▶ DATA:
---*---

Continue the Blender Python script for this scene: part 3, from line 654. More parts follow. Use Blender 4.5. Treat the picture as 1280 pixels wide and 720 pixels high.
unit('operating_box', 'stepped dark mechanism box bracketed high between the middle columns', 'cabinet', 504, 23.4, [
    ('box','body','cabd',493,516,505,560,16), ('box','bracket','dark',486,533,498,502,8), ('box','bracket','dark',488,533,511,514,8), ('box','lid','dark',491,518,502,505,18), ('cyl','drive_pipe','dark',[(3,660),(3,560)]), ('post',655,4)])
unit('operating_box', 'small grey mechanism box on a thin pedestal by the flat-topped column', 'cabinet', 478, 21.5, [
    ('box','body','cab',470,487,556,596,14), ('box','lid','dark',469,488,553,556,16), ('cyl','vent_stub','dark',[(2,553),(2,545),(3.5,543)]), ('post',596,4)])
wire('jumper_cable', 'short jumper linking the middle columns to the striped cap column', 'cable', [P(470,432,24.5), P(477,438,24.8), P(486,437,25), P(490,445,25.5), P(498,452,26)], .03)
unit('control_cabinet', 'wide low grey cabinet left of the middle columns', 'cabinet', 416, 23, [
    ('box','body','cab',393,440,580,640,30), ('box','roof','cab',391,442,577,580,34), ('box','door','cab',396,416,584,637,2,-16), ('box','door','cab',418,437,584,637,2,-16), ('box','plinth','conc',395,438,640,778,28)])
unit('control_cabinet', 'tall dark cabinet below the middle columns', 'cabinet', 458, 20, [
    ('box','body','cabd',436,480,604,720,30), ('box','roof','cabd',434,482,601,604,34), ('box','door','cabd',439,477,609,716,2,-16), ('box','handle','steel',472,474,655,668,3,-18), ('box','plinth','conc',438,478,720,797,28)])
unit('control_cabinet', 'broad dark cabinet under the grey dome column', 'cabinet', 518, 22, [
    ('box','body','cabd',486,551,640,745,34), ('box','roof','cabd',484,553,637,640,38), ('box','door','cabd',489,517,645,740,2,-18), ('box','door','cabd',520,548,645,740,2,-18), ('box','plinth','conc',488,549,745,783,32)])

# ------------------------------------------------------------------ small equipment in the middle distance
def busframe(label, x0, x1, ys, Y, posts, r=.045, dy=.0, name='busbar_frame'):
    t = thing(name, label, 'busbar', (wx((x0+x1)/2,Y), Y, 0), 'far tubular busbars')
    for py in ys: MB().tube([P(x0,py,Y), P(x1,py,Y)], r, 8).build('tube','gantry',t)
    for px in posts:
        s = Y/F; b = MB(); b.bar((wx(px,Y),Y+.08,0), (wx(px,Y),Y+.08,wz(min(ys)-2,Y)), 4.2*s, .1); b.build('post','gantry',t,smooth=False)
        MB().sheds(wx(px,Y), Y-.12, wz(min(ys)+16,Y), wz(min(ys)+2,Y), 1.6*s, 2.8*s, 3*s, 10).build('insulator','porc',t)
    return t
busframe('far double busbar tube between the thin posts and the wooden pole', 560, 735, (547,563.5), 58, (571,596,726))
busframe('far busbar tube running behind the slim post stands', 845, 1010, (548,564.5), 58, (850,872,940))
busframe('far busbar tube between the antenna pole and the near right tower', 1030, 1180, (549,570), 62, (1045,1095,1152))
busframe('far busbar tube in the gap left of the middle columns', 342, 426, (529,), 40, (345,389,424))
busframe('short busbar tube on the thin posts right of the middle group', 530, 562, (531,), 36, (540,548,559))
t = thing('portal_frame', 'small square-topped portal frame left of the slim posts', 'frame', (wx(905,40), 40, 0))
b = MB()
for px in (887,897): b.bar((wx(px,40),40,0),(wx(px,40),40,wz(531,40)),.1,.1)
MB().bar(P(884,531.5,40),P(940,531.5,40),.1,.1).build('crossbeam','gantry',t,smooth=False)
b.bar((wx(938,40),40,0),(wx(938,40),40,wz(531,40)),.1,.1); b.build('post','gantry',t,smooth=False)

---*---

Output all of the data again, exactly.

Continue the Blender Python script for this scene: part 3, from line 654. More parts follow. Use Blender 4.5. Treat the picture as 1280 pixels wide and 720 pixels high.
unit('operating_box', 'stepped dark mechanism box bracketed high between the middle columns', 'cabinet', 504, 23.4, [
    ('box','body','cabd',493,516,505,560,16), ('box','bracket','dark',486,533,498,502,8), ('box','bracket','dark',488,533,511,514,8), ('box','lid','dark',491,518,502,505,18), ('cyl','drive_pipe','dark',[(3,660),(3,560)]), ('post',655,4)])
unit('operating_box', 'small grey mechanism box on a thin pedestal by the flat-topped column', 'cabinet', 478, 21.5, [
    ('box','body','cab',470,487,556,596,14), ('box','lid','dark',469,488,553,556,16), ('cyl','vent_stub','dark',[(2,553),(2,545),(3.5,543)]), ('post',596,4)])
wire('jumper_cable', 'short jumper linking the middle columns to the striped cap column', 'cable', [P(470,432,24.5), P(477,438,24.8), P(486,437,25), P(490,445,25.5), P(498,452,26)], .03)
unit('control_cabinet', 'wide low grey cabinet left of the middle columns', 'cabinet', 416, 23, [
    ('box','body','cab',393,440,580,640,30), ('box','roof','cab',391,442,577,580,34), ('box','door','cab',396,416,584,637,2,-16), ('box','door','cab',418,437,584,637,2,-16), ('box','plinth','conc',395,438,640,778,28)])
unit('control_cabinet', 'tall dark cabinet below the middle columns', 'cabinet', 458, 20, [
    ('box','body','cabd',436,480,604,720,30), ('box','roof','cabd',434,482,601,604,34), ('box','door','cabd',439,477,609,716,2,-16), ('box','handle','steel',472,474,655,668,3,-18), ('box','plinth','conc',438,478,720,797,28)])
unit('control_cabinet', 'broad dark cabinet under the grey dome column', 'cabinet', 518, 22, [
    ('box','body','cabd',486,551,640,745,34), ('box','roof','cabd',484,553,637,640,38), ('box','door','cabd',489,517,645,740,2,-18), ('box','door','cabd',520,548,645,740,2,-18), ('box','plinth','conc',488,549,745,783,32)])

# ------------------------------------------------------------------ small equipment in the middle distance
def busframe(label, x0, x1, ys, Y, posts, r=.045, dy=.0, name='busbar_frame'):
    t = thing(name, label, 'busbar', (wx((x0+x1)/2,Y), Y, 0), 'far tubular busbars')
    for py in ys: MB().tube([P(x0,py,Y), P(x1,py,Y)], r, 8).build('tube','gantry',t)
    for px in posts:
        s = Y/F; b = MB(); b.bar((wx(px,Y),Y+.08,0), (wx(px,Y),Y+.08,wz(min(ys)-2,Y)), 4.2*s, .1); b.build('post','gantry',t,smooth=False)
        MB().sheds(wx(px,Y), Y-.12, wz(min(ys)+16,Y), wz(min(ys)+2,Y), 1.6*s, 2.8*s, 3*s, 10).build('insulator','porc',t)
    return t
busframe('far double busbar tube between the thin posts and the wooden pole', 560, 735, (547,563.5), 58, (571,596,726))
busframe('far busbar tube running behind the slim post stands', 845, 1010, (548,564.5), 58, (850,872,940))
busframe('far busbar tube between the antenna pole and the near right tower', 1030, 1180, (549,570), 62, (1045,1095,1152))
busframe('far busbar tube in the gap left of the middle columns', 342, 426, (529,), 40, (345,389,424))
busframe('short busbar tube on the thin posts right of the middle group', 530, 562, (531,), 36, (540,548,559))
t = thing('portal_frame', 'small square-topped portal frame left of the slim posts', 'frame', (wx(905,40), 40, 0))
b = MB()
for px in (887,897): b.bar((wx(px,40),40,0),(wx(px,40),40,wz(531,40)),.1,.1)
MB().bar(P(884,531.5,40),P(940,531.5,40),.1,.1).build('crossbeam','gantry',t,smooth=False)
b.bar((wx(938,40),40,0),(wx(938,40),40,wz(531,40)),.1,.1); b.build('post','gantry',t,smooth=False)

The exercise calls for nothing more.